Néanmoins une bonne partie de la population belge semble favorable à la présence allemande malgré l’annexion de l’Eupen-Malmedy2 et du Luxembourg. Les Allemands vont ainsi réussir à former deux divisions des volontaires qui vont participer à la guerre contre la Russie. Il faut par ailleurs compter la milice REX qui va notamment participer à la garde des prisonniers soviétiques en Belgique et dans les régions du nord de la France du nord administrativement rattachée par le pouvoir allemand à la Belgique. C’est dans ces régions qu’arrivent, à partir de la fin 1941, des prisonniers soviétiques pour travailler dans les mines, dans les usines métallurgiques et dans l’agriculture.
La Résistance s’est constituée, comme partout en Europe, principalement autour de communistes après l’attaque allemande contre l’URSS.
Les prisonniers soviétiques évadés furent, dans un premier temps, transférés vers le France non occupée et en Suisse. Plus tard, quand la Résistance est devenue plus solide et a commencé des actions en Belgique, des évadés l’ont rejointe et ont participé à ces actions. A l’instar de la création en France du Comité Centrale des Prisonniers Soviétiques, en Belgique une même structure est créée en Belgique où se forment quelques groupes soviétiques : la Brigade «Pour la Patrie!» sous le commandement du lieutenant-colonel Constantin Shoukshine dans la région de Limbourg, le « Bataillon russe » sous commandement de Boris Tyagounov près de Bruxelles, la « Brigade Russe » sous commandement du Serguei Sokolov, la « Campagne Russe » sous commandement du commandant Dotsenko dans la région de Liège. À travers ces différentes structures armées ce sont près d’un millier de soldats soviétiques évadés qui vont rejoindre la Résistance belge.
Parmi eux, près de 400 soldats soviétiques seront inhumés à jamais dans la terre belge. 11 monuments ont été en leur honneur érigé par l’USSR en Belgique. Mais bon nombre de ces soldats demeurent enterrés anonymement dans les campagnes.

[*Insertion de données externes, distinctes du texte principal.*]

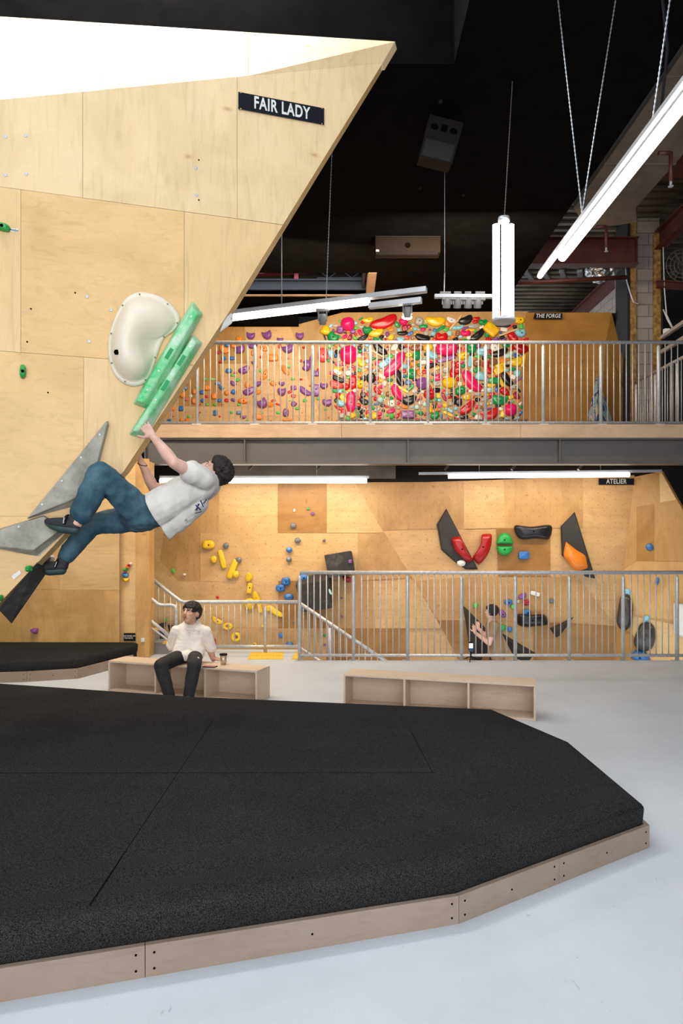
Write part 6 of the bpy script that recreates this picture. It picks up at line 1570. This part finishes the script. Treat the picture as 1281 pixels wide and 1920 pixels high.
m = MB()
for b, c in ((kA,fA),(kB,fB)): limb(m, [(pv,0.115),(b,0.075),(c+Vector((0,0,0.06)),0.06)])
fused('trousers', m, M['pants'], gh, 0.010, 3)
for c in (fA, fB): 
    m = MB(); limb(m, [(c+Vector((0,-0.02,0.0)),0.045),(c+Vector((0,0.15,-0.01)),0.036)]); fused('shoe', m, M['shoe'], gh, 0.009, 2)

# ================================================================== LIGHT
wd = bpy.data.worlds.new('World'); SC.world = wd; wd.use_nodes = True
bg = wd.node_tree.nodes['Background']; bg.inputs[0].default_value = (0.82, 0.90, 1.0, 1); bg.inputs[1].default_value = 2.0
def area(name, loc, target, sx, sy, e, c, spread=None):
    l = bpy.data.lights.new(name, 'AREA'); l.shape = 'RECTANGLE'; l.size = sx; l.size_y = sy; l.energy = e; l.color = c
    if spread: l.spread = math.radians(spread)
    o = bpy.data.objects.new(name, l); COL.objects.link(o); o.location = loc
    d = Vector(target)-Vector(loc); o.rotation_euler = d.to_track_quat('-Z', 'Y').to_euler(); return o
FRONT = area('front_fill_light', (-0.5, -2.7, 3.0), (-0.6, 6, 2.6), 7.0, 4.0, 270, (1.0, 0.955, 0.89))  # added fill behind the camera, brightens upright surfaces facing it
WARM = (1.0, 0.83, 0.62); COOL = (0.93, 0.96, 1.0); NEU = (1.0, 0.94, 0.86)
rw = area('roof_window_light', (-1.35, 5.40, 6.9), (-1.35, 5.40, 0), 3.9, 0.5, 230, (1.0, 0.97, 0.90)); rw.rotation_euler = (0, 0, ARZ)
area('deck_strip_light', (-0.6, 9.95, 2.36), (-0.6, 10.9, 0.6), 2.4, 0.08, 40, WARM)
area('deck_strip_light', (2.9, 9.95, 2.42), (2.9, 10.9, 0.6), 2.7, 0.08, 26, WARM)
area('track_light', (-0.6, 8.9, 5.1), (-1.2, 12.0, 3.9), 2.6, 0.2, 95, WARM)
area('track_light', (1.5, 8.2, 5.0), (1.6, 12.0, 4.0), 1.8, 0.2, 100, WARM)
area('pendant_and_fill_light', (1.845, 4.2, 3.83), (1.845, 4.2, 0), 0.1, 3.0, 22, NEU)
area('pendant_and_fill_light', (-2.2, 7.1, 3.83), (-2.4, 7.6, 0), 3.6, 0.1, 120, WARM)  # fill added along the left lamp, out of view, to brighten the rear wall

# ================================================================== CAMERA
cam = bpy.data.cameras.new('camera'); co = bpy.data.objects.new('camera', cam); COL.objects.link(co)
co.location = (0, 0, EYE); co.rotation_euler = (PI/2, 0, 0)
cam.sensor_fit = 'VERTICAL'; cam.sensor_height = 36; cam.sensor_width = 24; cam.lens = 36*F/1920.0
cam.shift_y = (CY-960)/1920.0; cam.shift_x = -(CX-640.5)/1920.0
cam.clip_start = 0.05; cam.clip_end = 100
SC.camera = co
vs_ = SC.view_settings; vs_.view_transform = 'Standard'; vs_.look = 'None'; vs_.exposure = 0.0; vs_.gamma = 1.0; vs_.use_curve_mapping = False
SC.cycles.max_bounces = 8; SC.cycles.diffuse_bounces = 4; SC.cycles.use_denoising = True
SC.cycles.sample_clamp_indirect = 6.0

Ivan Koulkov élève d’école d'aviation en 1941
L’un de ces héros et de sa sépulture fera l’objet d’une recherche particulière, en 2009, quand une famille russe a demandé de retrouver la tombe de son proche mort en Belgique. : Ivan Koulkov mort à 20 ans.
Il avait terminé ses études secondaires juste avant la guerre et était entré à l’école d’aviation civile… En mars 1942 il fut mobilisé et envoyé à Stalingrad, où il fut porté disparu. Même sa famille même ignorait s’il avait été mobilisé dans l’aviation ou dans l’infanterie. Dans la tourmente de l’année 1942 ont ainsi disparu des milliers jeunes hommes dont une seule formule résume leur vie : « Mort pour la Patrie ».
Mais Dieu a protégé Ivan lors de la terrible bataille de Stalingrad. Son régiment, le 77ème régiment d’infanterie, a battu en retraite et le sergent Koulikov est fait prisonnier le 22 août 1942 près de Tsimliansk, à mi-chemin entre Rostov et Stalingrad. À cette époque le général De Gaulle propose d’envoyer dans cette région une division de la France Libre – un projet qui malheureusement n’aboutit pas...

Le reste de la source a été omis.